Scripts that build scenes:
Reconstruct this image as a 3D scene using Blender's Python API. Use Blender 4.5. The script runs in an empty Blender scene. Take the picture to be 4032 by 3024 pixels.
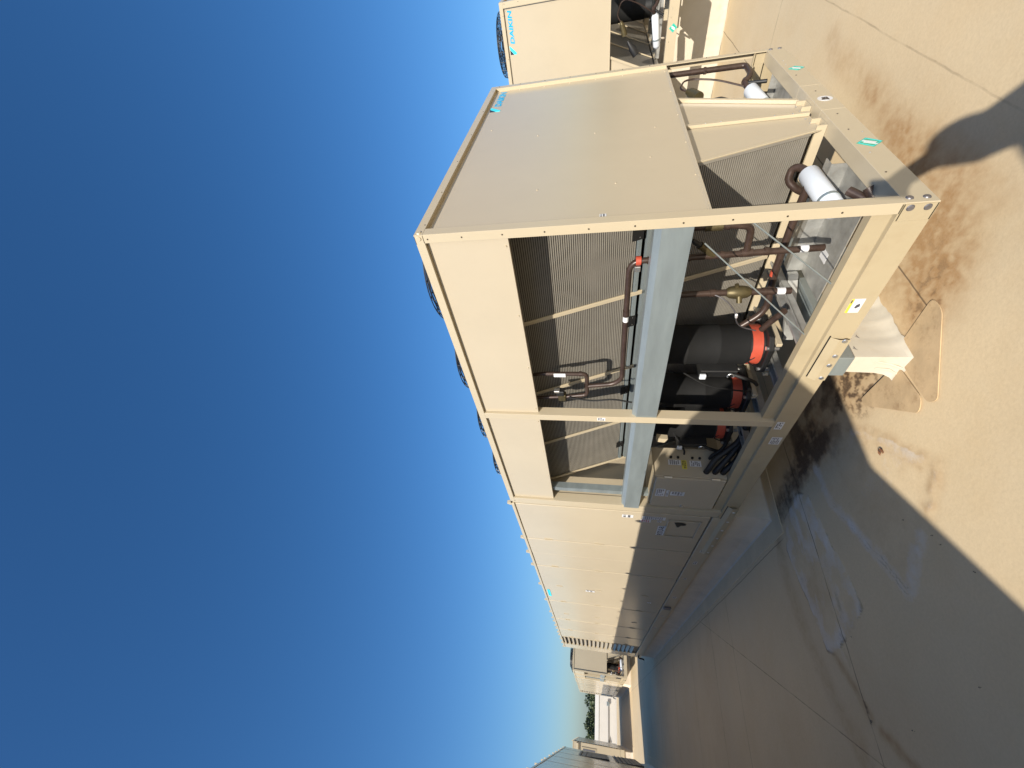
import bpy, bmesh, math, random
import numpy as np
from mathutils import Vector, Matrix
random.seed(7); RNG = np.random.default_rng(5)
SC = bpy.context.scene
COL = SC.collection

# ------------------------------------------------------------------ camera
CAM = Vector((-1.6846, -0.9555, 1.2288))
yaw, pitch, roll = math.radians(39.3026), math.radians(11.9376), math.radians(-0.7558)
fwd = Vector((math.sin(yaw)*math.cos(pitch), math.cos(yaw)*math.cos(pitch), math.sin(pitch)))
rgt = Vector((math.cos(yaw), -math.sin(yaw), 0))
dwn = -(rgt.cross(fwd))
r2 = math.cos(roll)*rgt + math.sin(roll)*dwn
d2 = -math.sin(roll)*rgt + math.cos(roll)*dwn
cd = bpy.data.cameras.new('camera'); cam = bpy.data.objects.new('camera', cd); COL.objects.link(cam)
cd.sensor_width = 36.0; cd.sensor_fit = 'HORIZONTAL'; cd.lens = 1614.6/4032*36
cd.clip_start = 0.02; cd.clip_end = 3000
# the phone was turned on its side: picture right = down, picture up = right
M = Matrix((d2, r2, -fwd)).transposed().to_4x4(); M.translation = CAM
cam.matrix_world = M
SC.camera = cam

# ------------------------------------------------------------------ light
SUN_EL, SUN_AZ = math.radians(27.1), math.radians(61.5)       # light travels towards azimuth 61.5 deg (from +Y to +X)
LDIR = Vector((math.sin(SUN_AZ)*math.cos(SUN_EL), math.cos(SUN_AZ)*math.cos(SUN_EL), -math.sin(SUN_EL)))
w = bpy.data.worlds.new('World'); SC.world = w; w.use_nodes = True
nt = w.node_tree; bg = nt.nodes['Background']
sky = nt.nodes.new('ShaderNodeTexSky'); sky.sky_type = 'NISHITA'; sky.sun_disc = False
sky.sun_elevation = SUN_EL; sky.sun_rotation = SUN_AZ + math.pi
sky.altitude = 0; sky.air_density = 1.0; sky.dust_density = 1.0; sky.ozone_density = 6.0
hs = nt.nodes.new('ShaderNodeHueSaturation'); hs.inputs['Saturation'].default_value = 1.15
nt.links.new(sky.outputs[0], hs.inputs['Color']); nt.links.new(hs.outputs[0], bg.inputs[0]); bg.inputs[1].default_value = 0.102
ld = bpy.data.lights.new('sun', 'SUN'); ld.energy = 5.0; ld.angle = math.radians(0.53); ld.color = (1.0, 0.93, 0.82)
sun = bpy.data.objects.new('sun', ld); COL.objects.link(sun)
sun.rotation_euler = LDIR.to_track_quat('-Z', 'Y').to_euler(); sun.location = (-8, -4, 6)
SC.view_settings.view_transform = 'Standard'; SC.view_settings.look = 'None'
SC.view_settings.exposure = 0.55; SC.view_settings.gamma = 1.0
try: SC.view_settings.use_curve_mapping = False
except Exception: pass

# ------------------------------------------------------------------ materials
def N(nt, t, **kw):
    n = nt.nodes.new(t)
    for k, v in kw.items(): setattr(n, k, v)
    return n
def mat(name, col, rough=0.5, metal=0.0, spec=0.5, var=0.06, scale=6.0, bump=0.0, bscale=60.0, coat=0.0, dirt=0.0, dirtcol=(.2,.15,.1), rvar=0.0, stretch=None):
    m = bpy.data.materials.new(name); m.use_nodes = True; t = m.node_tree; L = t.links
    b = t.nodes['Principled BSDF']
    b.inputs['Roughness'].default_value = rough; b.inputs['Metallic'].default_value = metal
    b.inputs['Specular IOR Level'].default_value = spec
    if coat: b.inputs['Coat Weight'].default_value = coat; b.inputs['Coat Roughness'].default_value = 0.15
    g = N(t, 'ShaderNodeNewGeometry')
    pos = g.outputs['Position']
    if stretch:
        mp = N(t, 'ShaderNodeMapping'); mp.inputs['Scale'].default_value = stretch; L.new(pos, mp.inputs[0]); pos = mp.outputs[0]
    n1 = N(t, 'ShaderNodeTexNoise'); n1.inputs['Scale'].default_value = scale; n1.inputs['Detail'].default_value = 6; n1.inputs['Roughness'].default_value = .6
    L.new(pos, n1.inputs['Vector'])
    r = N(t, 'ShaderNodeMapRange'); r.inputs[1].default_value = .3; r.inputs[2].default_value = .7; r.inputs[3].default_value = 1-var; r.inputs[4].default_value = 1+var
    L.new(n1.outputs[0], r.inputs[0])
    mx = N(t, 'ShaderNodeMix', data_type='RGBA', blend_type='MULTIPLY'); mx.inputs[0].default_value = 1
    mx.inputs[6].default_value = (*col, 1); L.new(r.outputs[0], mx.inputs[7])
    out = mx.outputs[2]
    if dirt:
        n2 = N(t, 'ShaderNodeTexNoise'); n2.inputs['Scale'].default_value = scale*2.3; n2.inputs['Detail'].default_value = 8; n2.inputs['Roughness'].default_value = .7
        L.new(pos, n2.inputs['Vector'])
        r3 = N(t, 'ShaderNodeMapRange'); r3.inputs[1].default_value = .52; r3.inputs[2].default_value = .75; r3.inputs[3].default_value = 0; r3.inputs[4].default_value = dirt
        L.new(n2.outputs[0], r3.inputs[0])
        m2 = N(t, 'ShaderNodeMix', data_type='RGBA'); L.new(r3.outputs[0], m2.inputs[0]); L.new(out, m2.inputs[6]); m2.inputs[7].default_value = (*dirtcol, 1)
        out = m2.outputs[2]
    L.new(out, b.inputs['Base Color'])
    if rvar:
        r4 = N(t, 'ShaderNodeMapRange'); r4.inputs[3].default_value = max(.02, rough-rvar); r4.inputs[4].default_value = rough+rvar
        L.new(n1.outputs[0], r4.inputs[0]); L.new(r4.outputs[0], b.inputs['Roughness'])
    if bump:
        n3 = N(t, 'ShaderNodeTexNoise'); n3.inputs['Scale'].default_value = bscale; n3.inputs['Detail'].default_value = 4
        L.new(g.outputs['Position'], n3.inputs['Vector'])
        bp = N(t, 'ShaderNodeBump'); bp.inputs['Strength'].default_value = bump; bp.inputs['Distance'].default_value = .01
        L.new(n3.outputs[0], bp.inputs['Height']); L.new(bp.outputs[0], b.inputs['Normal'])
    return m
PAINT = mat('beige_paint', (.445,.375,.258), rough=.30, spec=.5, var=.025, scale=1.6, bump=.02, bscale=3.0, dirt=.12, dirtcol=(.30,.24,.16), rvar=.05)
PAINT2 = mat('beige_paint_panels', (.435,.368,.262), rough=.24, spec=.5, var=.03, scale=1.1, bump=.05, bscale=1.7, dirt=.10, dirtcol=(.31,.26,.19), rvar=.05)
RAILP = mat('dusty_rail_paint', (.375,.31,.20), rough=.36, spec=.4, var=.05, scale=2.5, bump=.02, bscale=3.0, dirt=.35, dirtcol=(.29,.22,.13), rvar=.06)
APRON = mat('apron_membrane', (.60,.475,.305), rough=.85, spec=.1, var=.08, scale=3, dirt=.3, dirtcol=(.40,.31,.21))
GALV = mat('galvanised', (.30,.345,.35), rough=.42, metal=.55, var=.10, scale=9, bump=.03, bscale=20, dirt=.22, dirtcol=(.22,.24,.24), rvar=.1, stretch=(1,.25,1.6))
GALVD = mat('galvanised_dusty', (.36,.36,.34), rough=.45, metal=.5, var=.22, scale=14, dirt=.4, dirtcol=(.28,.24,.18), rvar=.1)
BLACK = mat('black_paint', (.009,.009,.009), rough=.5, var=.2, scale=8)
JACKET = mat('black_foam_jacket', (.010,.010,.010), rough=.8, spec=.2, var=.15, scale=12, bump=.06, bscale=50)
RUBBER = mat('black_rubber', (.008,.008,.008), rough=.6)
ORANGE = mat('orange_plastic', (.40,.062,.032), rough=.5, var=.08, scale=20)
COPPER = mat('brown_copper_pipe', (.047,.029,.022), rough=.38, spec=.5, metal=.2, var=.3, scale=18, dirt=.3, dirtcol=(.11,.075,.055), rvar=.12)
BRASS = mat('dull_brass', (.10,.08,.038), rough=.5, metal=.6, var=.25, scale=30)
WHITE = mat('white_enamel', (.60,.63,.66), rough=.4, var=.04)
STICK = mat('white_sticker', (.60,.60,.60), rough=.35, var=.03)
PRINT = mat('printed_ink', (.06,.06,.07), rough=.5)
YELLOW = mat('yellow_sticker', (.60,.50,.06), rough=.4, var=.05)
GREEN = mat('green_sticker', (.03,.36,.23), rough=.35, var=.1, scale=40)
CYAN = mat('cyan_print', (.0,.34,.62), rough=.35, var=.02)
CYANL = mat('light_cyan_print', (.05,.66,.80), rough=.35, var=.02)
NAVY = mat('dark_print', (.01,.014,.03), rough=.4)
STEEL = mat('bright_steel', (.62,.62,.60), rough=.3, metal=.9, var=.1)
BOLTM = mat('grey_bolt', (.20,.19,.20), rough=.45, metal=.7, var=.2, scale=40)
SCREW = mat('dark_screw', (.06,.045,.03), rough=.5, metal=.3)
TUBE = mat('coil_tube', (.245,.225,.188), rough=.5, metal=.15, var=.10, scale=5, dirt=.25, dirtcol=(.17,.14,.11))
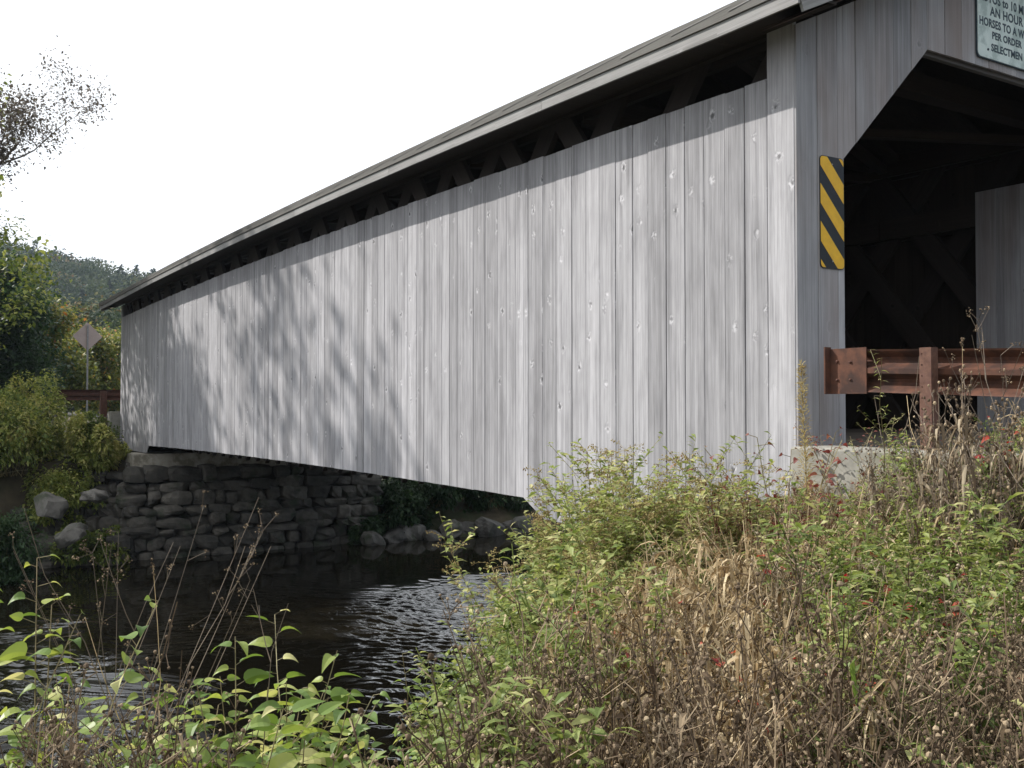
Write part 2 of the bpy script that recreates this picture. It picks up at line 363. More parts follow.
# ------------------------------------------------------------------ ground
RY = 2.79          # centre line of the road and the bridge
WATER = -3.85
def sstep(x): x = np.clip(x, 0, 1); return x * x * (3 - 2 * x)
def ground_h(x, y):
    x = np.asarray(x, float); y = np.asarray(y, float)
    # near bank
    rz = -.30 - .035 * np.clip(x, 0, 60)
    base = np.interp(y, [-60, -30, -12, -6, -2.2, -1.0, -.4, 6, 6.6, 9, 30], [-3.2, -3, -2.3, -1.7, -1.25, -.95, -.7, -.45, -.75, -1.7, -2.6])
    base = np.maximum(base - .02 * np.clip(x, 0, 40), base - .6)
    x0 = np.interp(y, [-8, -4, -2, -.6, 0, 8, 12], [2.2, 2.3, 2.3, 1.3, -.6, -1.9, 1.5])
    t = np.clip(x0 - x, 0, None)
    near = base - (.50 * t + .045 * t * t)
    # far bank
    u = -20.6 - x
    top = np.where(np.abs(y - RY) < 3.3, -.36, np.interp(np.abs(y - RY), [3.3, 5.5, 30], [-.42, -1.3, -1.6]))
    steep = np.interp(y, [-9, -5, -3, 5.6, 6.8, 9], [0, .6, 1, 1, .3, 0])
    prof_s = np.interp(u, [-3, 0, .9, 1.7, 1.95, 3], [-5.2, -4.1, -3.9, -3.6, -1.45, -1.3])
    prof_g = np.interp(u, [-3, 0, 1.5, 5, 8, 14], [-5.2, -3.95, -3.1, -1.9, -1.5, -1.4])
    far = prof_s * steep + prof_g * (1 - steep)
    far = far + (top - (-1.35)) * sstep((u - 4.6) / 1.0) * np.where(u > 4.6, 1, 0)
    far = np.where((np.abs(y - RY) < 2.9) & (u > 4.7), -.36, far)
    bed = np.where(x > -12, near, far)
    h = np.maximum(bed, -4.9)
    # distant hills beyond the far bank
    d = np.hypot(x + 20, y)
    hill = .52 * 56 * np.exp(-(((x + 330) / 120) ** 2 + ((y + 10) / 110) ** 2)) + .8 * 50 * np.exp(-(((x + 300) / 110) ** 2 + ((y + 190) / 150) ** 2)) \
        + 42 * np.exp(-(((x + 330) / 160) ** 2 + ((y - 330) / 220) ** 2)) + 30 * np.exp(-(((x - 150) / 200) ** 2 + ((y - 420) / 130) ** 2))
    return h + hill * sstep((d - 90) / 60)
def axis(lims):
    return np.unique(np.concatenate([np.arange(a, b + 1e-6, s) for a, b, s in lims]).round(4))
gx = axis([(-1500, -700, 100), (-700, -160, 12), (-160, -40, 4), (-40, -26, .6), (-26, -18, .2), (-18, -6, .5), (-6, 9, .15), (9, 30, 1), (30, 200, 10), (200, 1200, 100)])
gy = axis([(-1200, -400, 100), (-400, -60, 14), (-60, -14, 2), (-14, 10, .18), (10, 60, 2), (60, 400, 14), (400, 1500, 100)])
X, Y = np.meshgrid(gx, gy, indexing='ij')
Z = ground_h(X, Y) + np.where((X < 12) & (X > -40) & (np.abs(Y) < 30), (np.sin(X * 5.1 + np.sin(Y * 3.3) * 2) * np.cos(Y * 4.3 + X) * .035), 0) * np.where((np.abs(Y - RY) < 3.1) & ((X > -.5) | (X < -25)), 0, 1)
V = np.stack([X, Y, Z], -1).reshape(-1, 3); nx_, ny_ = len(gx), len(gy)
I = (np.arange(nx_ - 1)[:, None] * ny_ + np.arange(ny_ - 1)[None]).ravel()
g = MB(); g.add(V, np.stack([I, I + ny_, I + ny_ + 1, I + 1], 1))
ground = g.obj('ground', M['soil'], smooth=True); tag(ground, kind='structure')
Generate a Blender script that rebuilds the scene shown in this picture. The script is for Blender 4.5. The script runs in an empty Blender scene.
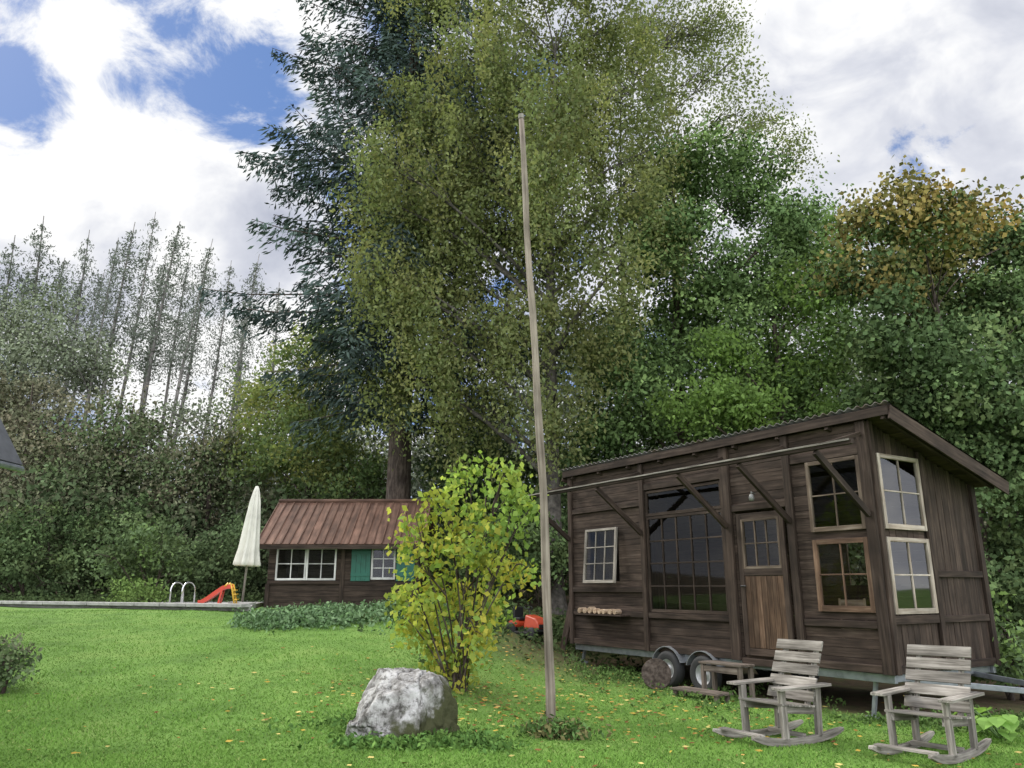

- _Objective_: Transcribe the opening line of the listing above, please, and every line after it through the line with "SC.camera = cam", word for word, without pictures.

- _Answer_:
Reconstruct this image as a 3D scene using Blender's Python API. Use Blender 4.5. The script runs in an empty Blender scene. Take the picture to be 4032 by 3024 pixels.
import bpy, bmesh, math, random
import numpy as np
from mathutils import Vector, Matrix
random.seed(7); RNG = np.random.default_rng(5)
SC = bpy.context.scene
COL = SC.collection

# ------------------------------------------------------------------ camera
CAM = Vector((-1.6846, -0.9555, 1.2288))
yaw, pitch, roll = math.radians(39.3026), math.radians(11.9376), math.radians(-0.7558)
fwd = Vector((math.sin(yaw)*math.cos(pitch), math.cos(yaw)*math.cos(pitch), math.sin(pitch)))
rgt = Vector((math.cos(yaw), -math.sin(yaw), 0))
dwn = -(rgt.cross(fwd))
r2 = math.cos(roll)*rgt + math.sin(roll)*dwn
d2 = -math.sin(roll)*rgt + math.cos(roll)*dwn
cd = bpy.data.cameras.new('camera'); cam = bpy.data.objects.new('camera', cd); COL.objects.link(cam)
cd.sensor_width = 36.0; cd.sensor_fit = 'HORIZONTAL'; cd.lens = 1614.6/4032*36
cd.clip_start = 0.02; cd.clip_end = 3000
# the phone was turned on its side: picture right = down, picture up = right
M = Matrix((d2, r2, -fwd)).transposed().to_4x4(); M.translation = CAM
cam.matrix_world = M
SC.camera = cam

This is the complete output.